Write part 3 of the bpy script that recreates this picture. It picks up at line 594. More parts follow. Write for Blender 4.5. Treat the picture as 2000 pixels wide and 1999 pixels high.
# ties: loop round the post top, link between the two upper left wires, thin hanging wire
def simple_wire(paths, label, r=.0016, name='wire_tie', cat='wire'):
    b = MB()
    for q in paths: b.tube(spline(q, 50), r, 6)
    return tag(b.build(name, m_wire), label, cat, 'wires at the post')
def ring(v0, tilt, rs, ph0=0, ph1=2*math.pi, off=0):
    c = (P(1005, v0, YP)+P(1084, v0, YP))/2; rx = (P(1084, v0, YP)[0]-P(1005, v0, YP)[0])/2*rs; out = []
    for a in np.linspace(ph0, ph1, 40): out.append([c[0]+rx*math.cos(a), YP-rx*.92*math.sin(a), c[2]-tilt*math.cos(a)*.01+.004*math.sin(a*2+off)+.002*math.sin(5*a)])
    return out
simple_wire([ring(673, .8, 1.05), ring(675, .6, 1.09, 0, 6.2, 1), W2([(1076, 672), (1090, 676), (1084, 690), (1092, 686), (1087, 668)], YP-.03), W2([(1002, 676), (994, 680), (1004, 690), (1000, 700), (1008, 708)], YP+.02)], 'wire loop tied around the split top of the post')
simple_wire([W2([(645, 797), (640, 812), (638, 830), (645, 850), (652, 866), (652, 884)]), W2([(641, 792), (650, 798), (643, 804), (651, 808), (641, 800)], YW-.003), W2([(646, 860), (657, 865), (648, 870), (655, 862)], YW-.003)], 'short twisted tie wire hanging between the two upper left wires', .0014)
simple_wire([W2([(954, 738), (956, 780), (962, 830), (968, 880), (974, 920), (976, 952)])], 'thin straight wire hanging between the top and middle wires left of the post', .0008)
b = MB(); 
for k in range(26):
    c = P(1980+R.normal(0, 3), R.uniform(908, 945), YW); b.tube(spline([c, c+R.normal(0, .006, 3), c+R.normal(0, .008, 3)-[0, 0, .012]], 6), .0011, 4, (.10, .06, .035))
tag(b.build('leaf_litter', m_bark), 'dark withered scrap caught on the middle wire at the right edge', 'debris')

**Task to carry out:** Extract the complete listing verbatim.

**Solved problem:**
Write part 3 of the bpy script that recreates this picture. It picks up at line 594. More parts follow. Write for Blender 4.5. Treat the picture as 2000 pixels wide and 1999 pixels high.
# ties: loop round the post top, link between the two upper left wires, thin hanging wire
def simple_wire(paths, label, r=.0016, name='wire_tie', cat='wire'):
    b = MB()
    for q in paths: b.tube(spline(q, 50), r, 6)
    return tag(b.build(name, m_wire), label, cat, 'wires at the post')
def ring(v0, tilt, rs, ph0=0, ph1=2*math.pi, off=0):
    c = (P(1005, v0, YP)+P(1084, v0, YP))/2; rx = (P(1084, v0, YP)[0]-P(1005, v0, YP)[0])/2*rs; out = []
    for a in np.linspace(ph0, ph1, 40): out.append([c[0]+rx*math.cos(a), YP-rx*.92*math.sin(a), c[2]-tilt*math.cos(a)*.01+.004*math.sin(a*2+off)+.002*math.sin(5*a)])
    return out
simple_wire([ring(673, .8, 1.05), ring(675, .6, 1.09, 0, 6.2, 1), W2([(1076, 672), (1090, 676), (1084, 690), (1092, 686), (1087, 668)], YP-.03), W2([(1002, 676), (994, 680), (1004, 690), (1000, 700), (1008, 708)], YP+.02)], 'wire loop tied around the split top of the post')
simple_wire([W2([(645, 797), (640, 812), (638, 830), (645, 850), (652, 866), (652, 884)]), W2([(641, 792), (650, 798), (643, 804), (651, 808), (641, 800)], YW-.003), W2([(646, 860), (657, 865), (648, 870), (655, 862)], YW-.003)], 'short twisted tie wire hanging between the two upper left wires', .0014)
simple_wire([W2([(954, 738), (956, 780), (962, 830), (968, 880), (974, 920), (976, 952)])], 'thin straight wire hanging between the top and middle wires left of the post', .0008)
b = MB(); 
for k in range(26):
    c = P(1980+R.normal(0, 3), R.uniform(908, 945), YW); b.tube(spline([c, c+R.normal(0, .006, 3), c+R.normal(0, .008, 3)-[0, 0, .012]], 6), .0011, 4, (.10, .06, .035))
tag(b.build('leaf_litter', m_bark), 'dark withered scrap caught on the middle wire at the right edge', 'debris')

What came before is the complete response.